***** Data block

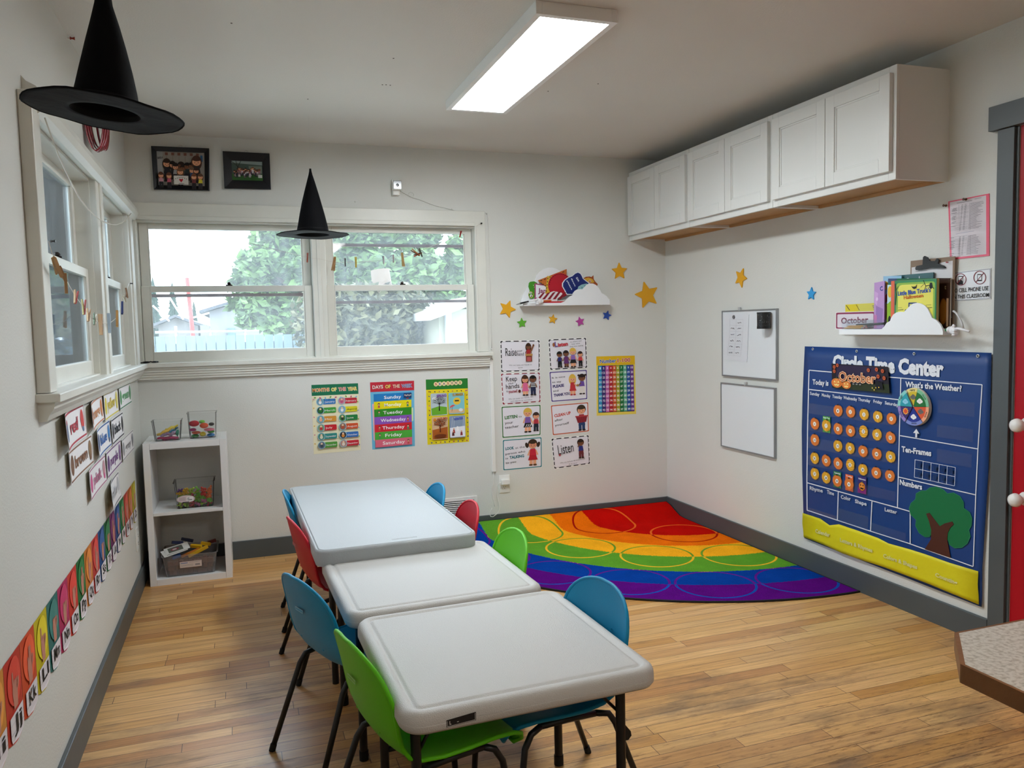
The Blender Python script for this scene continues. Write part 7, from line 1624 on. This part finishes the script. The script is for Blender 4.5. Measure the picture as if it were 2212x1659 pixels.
def conifer(u, v0, v1, Y, wpx, label):
    bt, tp = O(u, v1, Y), O(u, v0, Y); h = tp.z+0.3; r0 = (O(u+wpx/2, v1, Y)-bt).length; base = Vector((bt.x, Y, -0.3)); r = empty('conifer', base, label, 'tree')
    b = MB(); b.tube([base, base+Vector((0,0,h*0.9))], [0.16, 0.03], M('4a3a2c', 0.9, name='bark'), 8); b.build('trunk', r)
    rn = random.Random(int(u)); b = MB(); F = M('24382c', 0.9, name='conifer_needles')
    for i in range(26):
        t = i/26; z = h*(0.12+0.86*t); rad = r0*(1-t)**0.85*1.15+0.05; n_ = 11; vs = [base+Vector((0,0,z+0.30))]
        for k in range(n_*2): aa = PI*k/n_+rn.uniform(-0.1,0.1); rr = rad*(1 if k % 2 else 0.55)*rn.uniform(0.8,1.15); vs.append(base+Vector((rr*math.cos(aa), rr*math.sin(aa), z-0.12*rad-rn.uniform(0,0.1))))
        b.add(vs, [(0, 1+k, 1+(k+1) % (2*n_)) for k in range(2*n_)], F)
    b.build('foliage', r)
conifer(335, 600, 700, 33, 44, 'tall dark conifer at the left edge of the back window view')
conifer(376, 612, 695, 36, 42, 'tall conifer behind the garage roof')
conifer(421, 655, 700, 38, 26, 'shorter conifer to the right behind the red mast')
a, c = O(404, 600, 16), O(419, 700, 16); b = MB(); b.tube([Vector((c.x+0.3*(c.x-a.x), 16, -0.3)), a], 0.05, M('a82018', 0.5, name='red_mast_paint'), 10); mast = empty('red_mast', (c.x, 16, -0.3), 'leaning red mast with guy wires behind the fences', 'mast'); b.build('pole', mast, smooth=True)
for (u0, v0, u1, v1), lb in (((362, 636, 396, 690), 'thin pale guy wire crossing the conifer'), ((418, 686, 452, 676), 'thin wire from the red mast to the house'), ((330, 660, 366, 694), 'thin wire left of the garage')):
    b = MB(); b.tube([O(u0, v0, 15.5), O(u1, v1, 15.5)], 0.02, M('d0d4d6', 0.5), 6); b.build('guy_wire', mast)
def leafy(name, trunk, blobs, n_leaf, size, cols, label, seed=1):
    rn = random.Random(seed); base = Vector(trunk); r = empty(name, base, label, 'tree'); b = MB(); BK = M('5a4a3c', 0.9, name='tree_bark')
    b.tube([base, base+Vector((0.1,0,1.2)), base+Vector((0.0,0.1,2.4))], [0.22, 0.17, 0.12], BK, 10)
    for bl in blobs[:9]: b.tube([base+Vector((0.05,0.05,1.6+rn.uniform(0,0.7))), (Vector(bl[0])+base+Vector((0,0,2)))*0.5, Vector(bl[0])], [0.09, 0.05, 0.02], BK, 6)
    b.build('trunk', r, smooth=True); ms = [M(c, 0.8, name='leaf_'+c) for c in cols]; bs = [MB() for _ in ms]; b = MB()
    tot = sum(bl[1]**2 for bl in blobs)
    for bl in blobs:
        for _ in range(int(n_leaf*bl[1]**2/tot)):
            d = Vector((rn.gauss(0,1), rn.gauss(0,1), rn.gauss(0,1))).normalized()*bl[1]*rn.uniform(0.35, 1.05)**0.6; d.z *= 0.8; p = Vector(bl[0])+d
            n1 = Vector((rn.uniform(-1,1), rn.uniform(-1,1), rn.uniform(-0.6,0.6))).normalized(); n2 = n1.cross(Vector((rn.uniform(-1,1), rn.uniform(-1,1), rn.uniform(-1,1)))).normalized(); s1 = size*rn.uniform(0.6, 1.3)
            b.add([p-n1*s1, p+n2*s1*0.45, p+n1*s1, p-n2*s1*0.45], [(0,1,2,3)], rn.choice(ms))
    b.build('crown', r); return r
Yt = 11.0; bl = []
for u, v, rp in ((590,520,46),(640,500,40),(700,510,50),(770,505,50),(840,500,50),(910,505,46),(560,570,40),(610,590,50),(670,580,56),(740,580,60),(820,585,60),(900,580,56),(970,590,50),(530,610,34),(560,645,38),(600,660,48),(650,670,50),(520,655,28),(540,690,26),(700,650,56),(770,650,56),(840,660,50),(910,650,50),(980,660,46),(1010,540,50),(590,700,26),(640,705,30),(690,700,30)):
    p = O(u, v, Yt+random.uniform(-0.7, 0.9)); bl.append(((p.x, p.y, p.z), rp/FPX*15.5))
tb = O(700, 700, Yt); leafy('broadleaf_tree', (tb.x, Yt, -0.3), bl, 15000, 0.13, ['4a6236','5c7842','3c5230'], 'large spreading leafy tree filling the view through the back window')
bl = []
for u in range(705, 900, 28):
    for v in (668, 700, 735): p = O(u, v, 5.2+random.uniform(-0.3, 0.3)); bl.append(((p.x, p.y, p.z), 0.42))
hb = O(830, 760, 5.2); leafy('hedge_bush', (hb.x, 5.2, -0.3), bl, 7000, 0.07, ['4c4c34','5a573c','3e4030'], 'dense olive-brown bush close behind the right back window', 4)
r = empty('stucco_outbuilding', O(980, 720, 4.2), 'pale stucco outbuilding with a white downpipe at the right window edge', 'building')
a, c = O(948, 700, 4.2), O(1045, 760, 4.2); b = MB(); b.box((a.x, 4.2, -0.3), (c.x+1.5, 7.5, O(985, 668, 4.2).z), M('8a887a', 0.9, var=0.06, bs=8, bump=0.4, name='cream_stucco')); b.build('walls', r)
p, q = O(930, 692, 3.95), O(1030, 655, 3.95); b = MB(); b.prism([p, q, q+Vector((0,0,0.09)), p+Vector((0,0,0.09))], (0, 3.6, 0), M('a5a49e', 0.7, name='white_fascia')); b.build('roof_edge', r)
p = O(970, 672, 4.1); b = MB(); b.box((p.x-0.035, 4.12, -0.3), (p.x+0.035, 4.19, p.z), M('9fa8b4', 0.5, name='white_downpipe')); b.build('downpipe', r)
# house wall seen through the left window
r = empty('siding_house', (-3.4, -1.0, -0.3), 'pale house wall standing close outside the left window', 'building')
SD = M('a9b5b9', 0.8, var=0.05, bs=2, name='pale_siding'); b = MB(); b.box((-7, -6, -0.3), (-3.4, 0.8, 1.86), SD)
for k in range(14): b.box((-3.4, -6, -0.2+k*0.15), (-3.385, 0.8, -0.2+k*0.15+0.14), SD)
b.build('walls', r); b = MB(); b.box((-7.2, -6.2, 1.86), (-3.05, 1.0, 1.98), M('8f9698', 0.7, name='white_eave')); b.build('eave', r)
b = MB(); b.box((-3.36, -0.55, -0.3), (-3.28, -0.47, 1.86), M('b8c4cc', 0.5, name='grey_downpipe')); b.build('downpipe', r)
b = MB(); b.box((-6.0, 1.6, -0.3), (-5.4, 8.0, 1.5), M('84887a', 0.85, var=0.08, bs=2, name='pale_green_boards')); tag(b.build('side_fence', origin=(-5.7, 4.0, -0.3)), 'pale green-grey board fence beyond the left window', 'fence')
for o in D.objects:
    if '_org' in o.keys(): del o['_org']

**********

> [Task prompt]: Set the data above down again exactly as given, with no pictures.

> [The completed task]:
The Blender Python script for this scene continues. Write part 7, from line 1624 on. This part finishes the script. The script is for Blender 4.5. Measure the picture as if it were 2212x1659 pixels.
def conifer(u, v0, v1, Y, wpx, label):
    bt, tp = O(u, v1, Y), O(u, v0, Y); h = tp.z+0.3; r0 = (O(u+wpx/2, v1, Y)-bt).length; base = Vector((bt.x, Y, -0.3)); r = empty('conifer', base, label, 'tree')
    b = MB(); b.tube([base, base+Vector((0,0,h*0.9))], [0.16, 0.03], M('4a3a2c', 0.9, name='bark'), 8); b.build('trunk', r)
    rn = random.Random(int(u)); b = MB(); F = M('24382c', 0.9, name='conifer_needles')
    for i in range(26):
        t = i/26; z = h*(0.12+0.86*t); rad = r0*(1-t)**0.85*1.15+0.05; n_ = 11; vs = [base+Vector((0,0,z+0.30))]
        for k in range(n_*2): aa = PI*k/n_+rn.uniform(-0.1,0.1); rr = rad*(1 if k % 2 else 0.55)*rn.uniform(0.8,1.15); vs.append(base+Vector((rr*math.cos(aa), rr*math.sin(aa), z-0.12*rad-rn.uniform(0,0.1))))
        b.add(vs, [(0, 1+k, 1+(k+1) % (2*n_)) for k in range(2*n_)], F)
    b.build('foliage', r)
conifer(335, 600, 700, 33, 44, 'tall dark conifer at the left edge of the back window view')
conifer(376, 612, 695, 36, 42, 'tall conifer behind the garage roof')
conifer(421, 655, 700, 38, 26, 'shorter conifer to the right behind the red mast')
a, c = O(404, 600, 16), O(419, 700, 16); b = MB(); b.tube([Vector((c.x+0.3*(c.x-a.x), 16, -0.3)), a], 0.05, M('a82018', 0.5, name='red_mast_paint'), 10); mast = empty('red_mast', (c.x, 16, -0.3), 'leaning red mast with guy wires behind the fences', 'mast'); b.build('pole', mast, smooth=True)
for (u0, v0, u1, v1), lb in (((362, 636, 396, 690), 'thin pale guy wire crossing the conifer'), ((418, 686, 452, 676), 'thin wire from the red mast to the house'), ((330, 660, 366, 694), 'thin wire left of the garage')):
    b = MB(); b.tube([O(u0, v0, 15.5), O(u1, v1, 15.5)], 0.02, M('d0d4d6', 0.5), 6); b.build('guy_wire', mast)
def leafy(name, trunk, blobs, n_leaf, size, cols, label, seed=1):
    rn = random.Random(seed); base = Vector(trunk); r = empty(name, base, label, 'tree'); b = MB(); BK = M('5a4a3c', 0.9, name='tree_bark')
    b.tube([base, base+Vector((0.1,0,1.2)), base+Vector((0.0,0.1,2.4))], [0.22, 0.17, 0.12], BK, 10)
    for bl in blobs[:9]: b.tube([base+Vector((0.05,0.05,1.6+rn.uniform(0,0.7))), (Vector(bl[0])+base+Vector((0,0,2)))*0.5, Vector(bl[0])], [0.09, 0.05, 0.02], BK, 6)
    b.build('trunk', r, smooth=True); ms = [M(c, 0.8, name='leaf_'+c) for c in cols]; bs = [MB() for _ in ms]; b = MB()
    tot = sum(bl[1]**2 for bl in blobs)
    for bl in blobs:
        for _ in range(int(n_leaf*bl[1]**2/tot)):
            d = Vector((rn.gauss(0,1), rn.gauss(0,1), rn.gauss(0,1))).normalized()*bl[1]*rn.uniform(0.35, 1.05)**0.6; d.z *= 0.8; p = Vector(bl[0])+d
            n1 = Vector((rn.uniform(-1,1), rn.uniform(-1,1), rn.uniform(-0.6,0.6))).normalized(); n2 = n1.cross(Vector((rn.uniform(-1,1), rn.uniform(-1,1), rn.uniform(-1,1)))).normalized(); s1 = size*rn.uniform(0.6, 1.3)
            b.add([p-n1*s1, p+n2*s1*0.45, p+n1*s1, p-n2*s1*0.45], [(0,1,2,3)], rn.choice(ms))
    b.build('crown', r); return r
Yt = 11.0; bl = []
for u, v, rp in ((590,520,46),(640,500,40),(700,510,50),(770,505,50),(840,500,50),(910,505,46),(560,570,40),(610,590,50),(670,580,56),(740,580,60),(820,585,60),(900,580,56),(970,590,50),(530,610,34),(560,645,38),(600,660,48),(650,670,50),(520,655,28),(540,690,26),(700,650,56),(770,650,56),(840,660,50),(910,650,50),(980,660,46),(1010,540,50),(590,700,26),(640,705,30),(690,700,30)):
    p = O(u, v, Yt+random.uniform(-0.7, 0.9)); bl.append(((p.x, p.y, p.z), rp/FPX*15.5))
tb = O(700, 700, Yt); leafy('broadleaf_tree', (tb.x, Yt, -0.3), bl, 15000, 0.13, ['4a6236','5c7842','3c5230'], 'large spreading leafy tree filling the view through the back window')
bl = []
for u in range(705, 900, 28):
    for v in (668, 700, 735): p = O(u, v, 5.2+random.uniform(-0.3, 0.3)); bl.append(((p.x, p.y, p.z), 0.42))
hb = O(830, 760, 5.2); leafy('hedge_bush', (hb.x, 5.2, -0.3), bl, 7000, 0.07, ['4c4c34','5a573c','3e4030'], 'dense olive-brown bush close behind the right back window', 4)
r = empty('stucco_outbuilding', O(980, 720, 4.2), 'pale stucco outbuilding with a white downpipe at the right window edge', 'building')
a, c = O(948, 700, 4.2), O(1045, 760, 4.2); b = MB(); b.box((a.x, 4.2, -0.3), (c.x+1.5, 7.5, O(985, 668, 4.2).z), M('8a887a', 0.9, var=0.06, bs=8, bump=0.4, name='cream_stucco')); b.build('walls', r)
p, q = O(930, 692, 3.95), O(1030, 655, 3.95); b = MB(); b.prism([p, q, q+Vector((0,0,0.09)), p+Vector((0,0,0.09))], (0, 3.6, 0), M('a5a49e', 0.7, name='white_fascia')); b.build('roof_edge', r)
p = O(970, 672, 4.1); b = MB(); b.box((p.x-0.035, 4.12, -0.3), (p.x+0.035, 4.19, p.z), M('9fa8b4', 0.5, name='white_downpipe')); b.build('downpipe', r)
# house wall seen through the left window
r = empty('siding_house', (-3.4, -1.0, -0.3), 'pale house wall standing close outside the left window', 'building')
SD = M('a9b5b9', 0.8, var=0.05, bs=2, name='pale_siding'); b = MB(); b.box((-7, -6, -0.3), (-3.4, 0.8, 1.86), SD)
for k in range(14): b.box((-3.4, -6, -0.2+k*0.15), (-3.385, 0.8, -0.2+k*0.15+0.14), SD)
b.build('walls', r); b = MB(); b.box((-7.2, -6.2, 1.86), (-3.05, 1.0, 1.98), M('8f9698', 0.7, name='white_eave')); b.build('eave', r)
b = MB(); b.box((-3.36, -0.55, -0.3), (-3.28, -0.47, 1.86), M('b8c4cc', 0.5, name='grey_downpipe')); b.build('downpipe', r)
b = MB(); b.box((-6.0, 1.6, -0.3), (-5.4, 8.0, 1.5), M('84887a', 0.85, var=0.08, bs=2, name='pale_green_boards')); tag(b.build('side_fence', origin=(-5.7, 4.0, -0.3)), 'pale green-grey board fence beyond the left window', 'fence')
for o in D.objects:
    if '_org' in o.keys(): del o['_org']